* _GOAL_
Write out the whole listing, matching it exactly.

* _PROVIDED MATERIAL_
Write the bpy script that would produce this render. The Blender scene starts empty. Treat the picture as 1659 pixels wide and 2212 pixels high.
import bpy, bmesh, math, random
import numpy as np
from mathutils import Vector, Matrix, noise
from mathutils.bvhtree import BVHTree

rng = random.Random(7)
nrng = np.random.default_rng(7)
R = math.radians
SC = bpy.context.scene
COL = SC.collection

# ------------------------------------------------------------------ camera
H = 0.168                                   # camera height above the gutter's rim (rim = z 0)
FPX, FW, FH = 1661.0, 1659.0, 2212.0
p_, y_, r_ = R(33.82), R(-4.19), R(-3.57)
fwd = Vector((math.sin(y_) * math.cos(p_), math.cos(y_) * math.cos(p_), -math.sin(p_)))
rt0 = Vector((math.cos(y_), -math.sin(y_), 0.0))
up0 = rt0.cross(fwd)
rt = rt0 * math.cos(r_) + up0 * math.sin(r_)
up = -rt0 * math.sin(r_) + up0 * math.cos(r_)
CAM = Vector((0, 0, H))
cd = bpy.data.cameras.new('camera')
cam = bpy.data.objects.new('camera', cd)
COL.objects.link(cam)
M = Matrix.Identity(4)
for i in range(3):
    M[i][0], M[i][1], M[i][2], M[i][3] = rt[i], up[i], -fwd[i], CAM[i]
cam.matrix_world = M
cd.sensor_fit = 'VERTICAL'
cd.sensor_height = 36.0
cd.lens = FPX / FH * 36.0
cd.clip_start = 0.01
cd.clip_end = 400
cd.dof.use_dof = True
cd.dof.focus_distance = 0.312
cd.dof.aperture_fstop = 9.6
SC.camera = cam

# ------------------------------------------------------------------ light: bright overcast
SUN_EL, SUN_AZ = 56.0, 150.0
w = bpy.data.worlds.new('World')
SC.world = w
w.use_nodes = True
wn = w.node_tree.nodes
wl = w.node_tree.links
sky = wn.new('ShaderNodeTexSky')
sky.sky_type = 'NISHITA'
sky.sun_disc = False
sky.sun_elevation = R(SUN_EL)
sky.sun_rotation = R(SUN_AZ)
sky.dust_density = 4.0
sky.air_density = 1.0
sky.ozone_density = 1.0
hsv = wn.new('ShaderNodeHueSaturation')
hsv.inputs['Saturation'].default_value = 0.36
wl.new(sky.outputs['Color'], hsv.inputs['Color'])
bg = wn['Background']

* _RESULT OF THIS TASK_
Write the bpy script that would produce this render. The Blender scene starts empty. Treat the picture as 1659 pixels wide and 2212 pixels high.
import bpy, bmesh, math, random
import numpy as np
from mathutils import Vector, Matrix, noise
from mathutils.bvhtree import BVHTree

rng = random.Random(7)
nrng = np.random.default_rng(7)
R = math.radians
SC = bpy.context.scene
COL = SC.collection

# ------------------------------------------------------------------ camera
H = 0.168                                   # camera height above the gutter's rim (rim = z 0)
FPX, FW, FH = 1661.0, 1659.0, 2212.0
p_, y_, r_ = R(33.82), R(-4.19), R(-3.57)
fwd = Vector((math.sin(y_) * math.cos(p_), math.cos(y_) * math.cos(p_), -math.sin(p_)))
rt0 = Vector((math.cos(y_), -math.sin(y_), 0.0))
up0 = rt0.cross(fwd)
rt = rt0 * math.cos(r_) + up0 * math.sin(r_)
up = -rt0 * math.sin(r_) + up0 * math.cos(r_)
CAM = Vector((0, 0, H))
cd = bpy.data.cameras.new('camera')
cam = bpy.data.objects.new('camera', cd)
COL.objects.link(cam)
M = Matrix.Identity(4)
for i in range(3):
    M[i][0], M[i][1], M[i][2], M[i][3] = rt[i], up[i], -fwd[i], CAM[i]
cam.matrix_world = M
cd.sensor_fit = 'VERTICAL'
cd.sensor_height = 36.0
cd.lens = FPX / FH * 36.0
cd.clip_start = 0.01
cd.clip_end = 400
cd.dof.use_dof = True
cd.dof.focus_distance = 0.312
cd.dof.aperture_fstop = 9.6
SC.camera = cam

# ------------------------------------------------------------------ light: bright overcast
SUN_EL, SUN_AZ = 56.0, 150.0
w = bpy.data.worlds.new('World')
SC.world = w
w.use_nodes = True
wn = w.node_tree.nodes
wl = w.node_tree.links
sky = wn.new('ShaderNodeTexSky')
sky.sky_type = 'NISHITA'
sky.sun_disc = False
sky.sun_elevation = R(SUN_EL)
sky.sun_rotation = R(SUN_AZ)
sky.dust_density = 4.0
sky.air_density = 1.0
sky.ozone_density = 1.0
hsv = wn.new('ShaderNodeHueSaturation')
hsv.inputs['Saturation'].default_value = 0.36
wl.new(sky.outputs['Color'], hsv.inputs['Color'])
bg = wn['Background']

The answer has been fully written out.